Think You’ve Found The Perfect New Home?

Before you buy ask yourself these key questions, says property journalist Sharon Dale.

Are you letting good looks get in the way of common sense?

A friend of mine bought a house on the basis that it had the country kitchen of her dreams. Seduced by the bright red AGA and Emma Bridgewater pottery on the shabby chic dresser, she made some sacrifices that she now regrets.

She lives close to a noisy road and has only one parking space and a small yard (or courtyard garden as estate agents now call them) instead of the large garden that was on her original wish-list. The fact is she could have recreated that kitchen in a property that ticked more boxes on her wish-list.

Are you glossing over the survey?

Love can make you blind or blasé to a property’s faults. Get a good quality survey and then sit down and add up roughly what it will cost in terms of time, money and disruption to put everything right. This could help you negotiate the price down.

I did just that but after stretching myself to buy my house, it’s taken me ten years, a shed load of money and a lot of hard graft to put everything right… and I still need to replace the old windows and doors. Buying new can relieve you of all this.

Is the size right?

Compromising on square footage can be worthwhile to get the location you really want but if you do this you must work out how you can make the reduced space work for you. You should also check whether you can convert the loft or add a side or rear extension.  A quick look at neighbouring properties to see if they have done something similar may help.

If you need a study/hobby room then you may be able to build a “posh shed” in the garden. Think ahead. Many first-time buyers are opting to jump on to what was traditionally the second step of the ladder. A larger first home that can accommodate children is a future-proof purchase and makes financial sense.

Thanks to stamp duty, estate agency and legal fees, moving is an expensive business. The government-backed Help to Buy equity loan scheme is a good way of getting more house for your money. It is available on many new-build homes. The government lends you up to 20% of the cost of your newly-built home (40% in London), so you'll only need a five per cent cash deposit and a 75% mortgage (55% in London) to make up the rest.

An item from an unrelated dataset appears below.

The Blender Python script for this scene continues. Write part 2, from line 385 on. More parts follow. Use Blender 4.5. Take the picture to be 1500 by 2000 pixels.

You won't be charged interest on the loan for the first five years of owning your property. Equity loans are available to first-time buyers as well as homeowners looking to move. The home you want to buy must be newly built with a price tag of up to £600,000.

After five years you will be required to pay an interest fee of 1.75% on the loan. This will rise each year by the increase, if any, in the Retail Prices Index plus 1%. The loan is repayable after 25 years or on the sale of the property/ For more details visit https://www.helptobuy.gov.uk/wp-content/uploads/Help-to-Buy-Buyers-Guide-Feb-160216.pdf
 
How effective are the transport links?

Property brochures often tell you that a home is a mere 30-minute drive from the nearest big town/city i.e. your place of work. However, that will be at the quietest time of day. Test the journey when you expect to travel to and from work and you may find it takes 90 minutes. If there is a rail service then check the cost of tickets and the parking provision at the station if it is not within walking distance.


Are the schools good?

If having children is part of your plan then check out the local schools. This government site enables you to check he performance of primary and secondary schools. You should also check out catchment areas by contacting the school or local authority.  I cannot stress how important this is.

Discovering that the local school is poor or that you aren’t in the catchment area for the best school can lead to disappointment and an expensive and emotionally upsetting move.